2. The method of claim 1 , wherein the less abridged version transmitted in step (b) comprises an incremental transmission which forms a less abridged version of the information sent in step (a) without requiring retransmission of information previously sent.

3. A method for transmitting at least some information from a first site having stored information to a second site, comprising the steps of: at the first site: (a) transmitting an abridged version of at least some of the information to the second site; at the second site:

(b) receiving the abridged version;

(c) selectively transmitting at least one predetermined signal to the first site; and at the first site:

(d) receiving said at least one predetermined signal, and in response thereto, transmitting a less abridged version of at least a portion of the information previously transmitted in step (a).

4. A method for transmitting information from a first site to a second site, comprising the steps of:

(a) transmitting, using an RF communication resource, an abridged version of the information from the first site to the second site; and

(b) upon receiving, using an RF communication resource, at least one predetermined signal from the second site, transmitting a less abridged version of at least part of the information.
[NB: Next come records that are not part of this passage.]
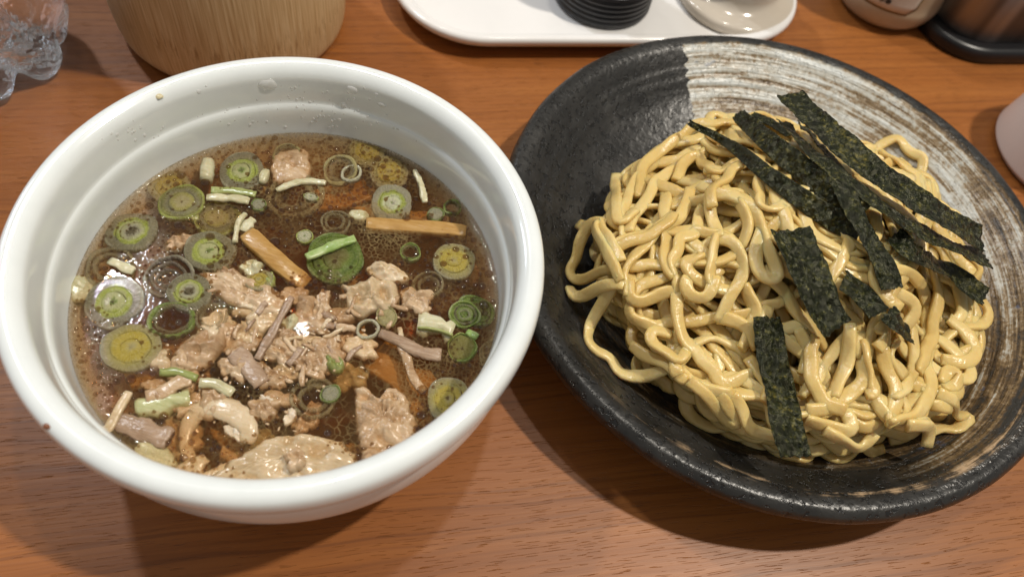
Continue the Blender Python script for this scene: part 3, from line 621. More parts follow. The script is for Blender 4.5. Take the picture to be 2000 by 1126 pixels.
chunk(565, 628, 26, 40, 20, 'leek_bit', MT['white_leek'], 'translucent white leek flake right of the thin pork shred', 'leek', .002, seed=27, rough=.3, group=GL)
chunk(372, 415, 40, 22, 20, 'leek_bit', MT['green_leek'], 'small yellow-green leek bit under the white leek strip', 'leek', .001, seed=28, rough=.3, group=GL)

# crumbs, fat flecks and bubbles: nobody could count these
rs = random.Random(41)
for i in range(26):
    cx_, cy_, sx_, sy_ = rs.choice([(545, 690, 85, 45), (545, 690, 85, 45), (440, 620, 60, 40), (620, 640, 50, 50), (480, 790, 70, 40), (350, 720, 50, 40)])
    chunk(rs.gauss(cx_, sx_), rs.gauss(cy_, sy_), rs.uniform(34, 78), rs.uniform(24, 50), rs.uniform(0, 180), 'pork_bit', MT[rs.choice(['meat', 'meat', 'meat_pale'])],
          'soft half sunken bit of simmered pork in the meat cluster at the soup centre', 'pork', rs.uniform(.0016, .0030), dz=rs.uniform(-.0014, -.0002), seed=50+i*.73, rough=.42, group='half sunken pork bits in the soup', freq=150)
for i in range(30):
    a, q = rs.uniform(0, 6.283), .068*math.sqrt(rs.random()); d = rs.uniform(.003, .008)
    p = np.array([BX+q*math.cos(a), BY+q*math.sin(a), SOUP_Z]); v_ = R3.T @ (p-np.array([0, 0, CAM_H])); x, y = 1000+FPX*v_[0]/-v_[2], 563-FPX*v_[1]/-v_[2]
    chunk(x, y, rs.uniform(50, 110), rs.uniform(35, 80), rs.uniform(0, 180), 'sunken_piece', MT[rs.choice(['meat', 'meat_pale', 'white_leek', 'menma'])],
          'amber shape of a soaked ingredient dimly seen below the broth surface', 'sunken topping', .003, dz=-d-.003, seed=150+i*.61, rough=.4, group='sunken toppings under the broth', freq=160)
rs = random.Random(99)
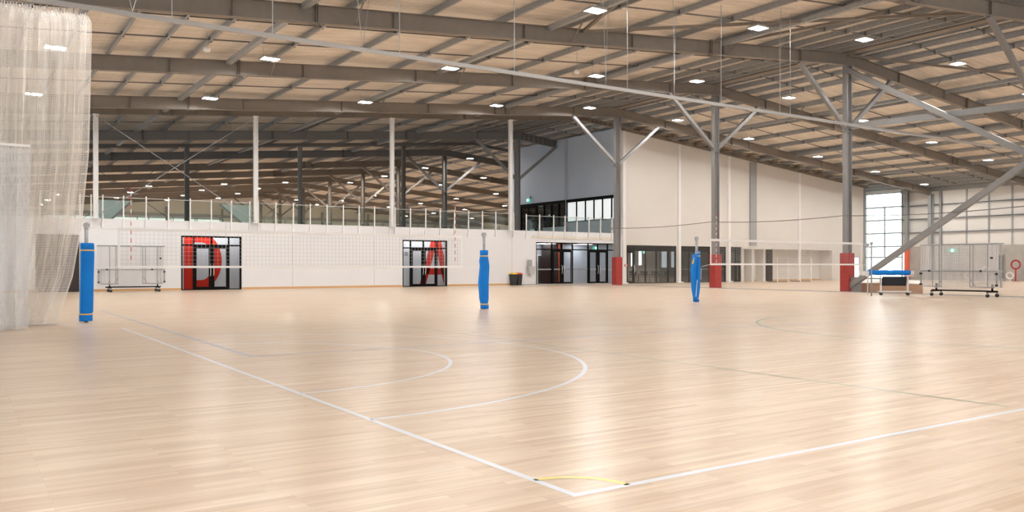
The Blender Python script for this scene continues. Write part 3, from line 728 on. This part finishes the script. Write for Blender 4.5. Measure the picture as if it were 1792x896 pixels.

5. In an RF communication system, a method for fast data base inquiry by a second site to obtain information from a first site having stored information, comprising the steps of: at the second site:

(a) selectively transmitting a first predetermined signal to the first site; at the first site:

(b) receiving the first predetermined signal; (c) in response thereto, transmitting an abridged version of at least a portion of the information to facilitate a relatively rapid search through the information at the second site; at the second site: (d) selectively transmitting a second predetermined signal to the first site; at the first site:

(e) receiving the second predetermined signal; (f) in response thereto, transmitting a substantially unabridged version of said at least a portion of the information transmitted in step (c) to facilitate a relatively detailed examination of information selected at the second site.